Wall Street Predicts Top 4 Crimes For 2015

As 2014 comes to an end, financial writers found fodder for their columns by predicting the types of Wall Street crimes that might be prosecuted in 2015. Not all writers agree on what they expect 2015 to bring in the way of criminal prosecutions. Here are four that are generally discussed.

1) CEOs may “walk free” despite their illegal role contributing to the 2008 recession

One financial writer notes that Wall Street banks are facing exorbitant fines for violating SEC regulations which led to the 2008 financial crisis. Add legal fees to their fines, and they are looking at paying out more than $100 billion. With those kinds of fines, it seems that the criminal prosecution will follow since the statute of limitations has not expired on many of the alleged crimes. 

At a conference in July 2013, the U.S. Attorney that oversees Wall Street stated publicly, “No one is too big to go to jail.”  He claimed that repeatedly fining wrongdoers, without ever filing any criminal charges, gives them the impression they are above the law. This was backed up with the Madoff scandal and the incitement of so many of his inner circle. Their illegal conduct continues and fines are again imposed. The attorney indicated that increasingly serious penalties may be coming in the future.

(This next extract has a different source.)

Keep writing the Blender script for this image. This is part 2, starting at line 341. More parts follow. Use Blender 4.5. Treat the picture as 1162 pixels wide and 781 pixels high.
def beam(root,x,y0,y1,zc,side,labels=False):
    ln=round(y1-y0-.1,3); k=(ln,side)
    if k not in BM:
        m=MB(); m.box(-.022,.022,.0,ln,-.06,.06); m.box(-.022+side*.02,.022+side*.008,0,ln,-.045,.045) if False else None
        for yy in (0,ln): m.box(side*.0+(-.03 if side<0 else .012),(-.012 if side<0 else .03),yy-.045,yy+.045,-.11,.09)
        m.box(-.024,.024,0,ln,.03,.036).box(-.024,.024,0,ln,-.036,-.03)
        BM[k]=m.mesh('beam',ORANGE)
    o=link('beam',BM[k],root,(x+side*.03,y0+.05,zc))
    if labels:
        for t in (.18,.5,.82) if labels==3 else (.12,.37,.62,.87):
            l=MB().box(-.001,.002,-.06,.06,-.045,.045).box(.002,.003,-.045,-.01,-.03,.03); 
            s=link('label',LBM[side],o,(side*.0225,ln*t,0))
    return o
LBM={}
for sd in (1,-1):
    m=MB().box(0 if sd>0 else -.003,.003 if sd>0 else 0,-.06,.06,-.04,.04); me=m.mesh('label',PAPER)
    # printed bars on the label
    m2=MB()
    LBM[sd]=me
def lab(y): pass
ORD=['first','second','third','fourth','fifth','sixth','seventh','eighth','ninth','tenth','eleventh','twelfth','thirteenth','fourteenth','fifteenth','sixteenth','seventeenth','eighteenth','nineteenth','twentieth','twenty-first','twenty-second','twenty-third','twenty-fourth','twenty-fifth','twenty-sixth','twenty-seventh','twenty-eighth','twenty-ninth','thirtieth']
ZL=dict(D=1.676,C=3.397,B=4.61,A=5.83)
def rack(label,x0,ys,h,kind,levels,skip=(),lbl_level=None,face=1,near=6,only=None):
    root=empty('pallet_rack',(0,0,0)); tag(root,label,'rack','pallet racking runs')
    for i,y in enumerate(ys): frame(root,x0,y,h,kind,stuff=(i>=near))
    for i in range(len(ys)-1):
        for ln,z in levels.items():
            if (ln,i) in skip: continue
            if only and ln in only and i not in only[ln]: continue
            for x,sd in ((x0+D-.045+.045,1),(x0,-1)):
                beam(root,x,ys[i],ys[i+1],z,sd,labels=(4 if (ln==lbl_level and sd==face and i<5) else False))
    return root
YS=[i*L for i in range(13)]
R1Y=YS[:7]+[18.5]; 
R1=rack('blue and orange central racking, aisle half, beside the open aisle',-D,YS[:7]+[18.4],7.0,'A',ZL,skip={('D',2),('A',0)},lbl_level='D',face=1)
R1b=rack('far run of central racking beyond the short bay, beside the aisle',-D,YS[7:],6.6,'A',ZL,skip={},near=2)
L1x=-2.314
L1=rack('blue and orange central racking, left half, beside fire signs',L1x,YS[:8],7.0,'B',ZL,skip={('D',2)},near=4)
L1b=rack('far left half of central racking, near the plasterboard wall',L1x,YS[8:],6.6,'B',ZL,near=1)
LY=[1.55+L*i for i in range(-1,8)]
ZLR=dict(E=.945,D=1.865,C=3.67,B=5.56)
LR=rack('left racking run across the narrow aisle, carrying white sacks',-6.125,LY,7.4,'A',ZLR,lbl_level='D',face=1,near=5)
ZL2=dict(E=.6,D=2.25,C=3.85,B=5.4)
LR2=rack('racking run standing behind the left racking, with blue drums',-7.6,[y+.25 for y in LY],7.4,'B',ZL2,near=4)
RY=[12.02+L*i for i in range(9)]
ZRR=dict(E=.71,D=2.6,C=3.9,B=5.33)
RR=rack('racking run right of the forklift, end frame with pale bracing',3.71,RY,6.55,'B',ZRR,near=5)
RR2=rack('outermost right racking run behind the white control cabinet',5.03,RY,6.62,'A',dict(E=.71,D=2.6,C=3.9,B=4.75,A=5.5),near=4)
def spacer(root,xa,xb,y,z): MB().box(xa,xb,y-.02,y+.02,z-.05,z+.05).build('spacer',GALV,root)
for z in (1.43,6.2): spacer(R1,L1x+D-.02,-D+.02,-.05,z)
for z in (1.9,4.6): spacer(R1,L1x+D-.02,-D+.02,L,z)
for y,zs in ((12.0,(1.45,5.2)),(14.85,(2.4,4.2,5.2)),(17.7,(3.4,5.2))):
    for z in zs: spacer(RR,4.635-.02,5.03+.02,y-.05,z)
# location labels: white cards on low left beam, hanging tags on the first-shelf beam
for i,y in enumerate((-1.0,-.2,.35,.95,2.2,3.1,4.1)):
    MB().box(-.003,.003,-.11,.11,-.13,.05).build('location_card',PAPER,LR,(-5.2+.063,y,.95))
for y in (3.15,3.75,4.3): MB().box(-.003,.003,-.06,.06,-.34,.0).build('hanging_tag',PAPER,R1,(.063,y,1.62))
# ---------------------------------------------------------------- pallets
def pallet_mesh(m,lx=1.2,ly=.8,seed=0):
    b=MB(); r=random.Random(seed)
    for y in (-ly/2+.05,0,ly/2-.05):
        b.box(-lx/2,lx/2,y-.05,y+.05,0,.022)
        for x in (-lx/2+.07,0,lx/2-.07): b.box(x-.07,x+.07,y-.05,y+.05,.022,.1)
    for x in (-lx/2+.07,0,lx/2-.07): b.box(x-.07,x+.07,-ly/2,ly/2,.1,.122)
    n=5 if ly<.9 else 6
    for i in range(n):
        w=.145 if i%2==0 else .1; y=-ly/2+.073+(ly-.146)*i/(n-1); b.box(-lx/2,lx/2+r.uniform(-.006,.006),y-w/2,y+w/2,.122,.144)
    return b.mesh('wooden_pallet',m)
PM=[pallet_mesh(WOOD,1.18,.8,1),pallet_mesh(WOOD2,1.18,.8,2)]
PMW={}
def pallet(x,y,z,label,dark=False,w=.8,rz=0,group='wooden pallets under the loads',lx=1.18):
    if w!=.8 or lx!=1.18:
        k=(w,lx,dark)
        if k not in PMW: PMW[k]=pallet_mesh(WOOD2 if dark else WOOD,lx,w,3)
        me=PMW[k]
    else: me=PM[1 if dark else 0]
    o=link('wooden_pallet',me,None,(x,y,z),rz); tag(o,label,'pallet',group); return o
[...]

On the other hand, another writer disagrees that there will be criminal charges. He notes that such crimes are almost impossible for prosecutors to prove beyond a reasonable doubt. Prosecutors must prove that the CEO had the intent to commit a crime, which is almost impossible to do without charging lower-level employees who are willing to plead guilty and rat out their bosses. The writer expects this will not happen.

2) Insider trading

JPMorgan Chase & Co paid more than $13 billion in fines for various violations, including insider trading and illegally billing their credit card customers for services that were not provided, such as identity-theft protection. Other violations included violating their own underwriting guidelines when authorizing loans.

Some financial experts note that the insider trading probe will continue and that criminal prosecutions will be forthcoming.  Experts claim that to allow the company executives to pay the fines and penalties, without forcing them to disclose the details of their misconduct, actually rewards them for the illegal conduct. Criminal prosecutions will reveal the details and criminal penalties, including prison time, may lead to changes in behavior and the way financial business is conducted in ways that fines do not.

3) Cybercrime

The Wall Street Journal recently noted that two major security firms predict that cybercrime will increase in 2015. Corporate boards are particularly vulnerable to security breaches of the data they maintain. A company that experiences a breach of its data will be subject to lawsuits by shareholders as well as penalties imposed by regulatory bodies. This does not even include the damage to the company’s reputation when the security breach is made public. Thanks to things like the Sony Hack, in 2015, a lot of major companies will be looking to increase spending on cyber protection and retain data recovery companies.

The Federal Trade Commission (FTC) investigates security breaches, not only to find the culprit who hacked into the systems, but to determine whether or not the company had an adequate security system to prevent a breach. There will be civil and possibly criminal penalties when violations are discovered. 

4) Corruption

Unfortunately, allegations of corruption are rampant against Washington officials and officials in the state of your choice. Retiring employees are finding their pensions are drastically reduced or nonexistent. Politicians give lucrative government contracts to their friends or companies in which they own an interest.

The governor of Florida has been in the news recently due to an apparent conflict of interest. He signed a law that mandates drug testing of all welfare recipients. If they test positive, they are denied benefits. He also owns the largest drug testing company in the state.  A district court recently declared the law unconstitutional. Some are calling for an investigation in the governor’s conflict of interest.

Other types of corruption include campaign finance fraud, over-billing, bribery, tax evasion and political kickbacks.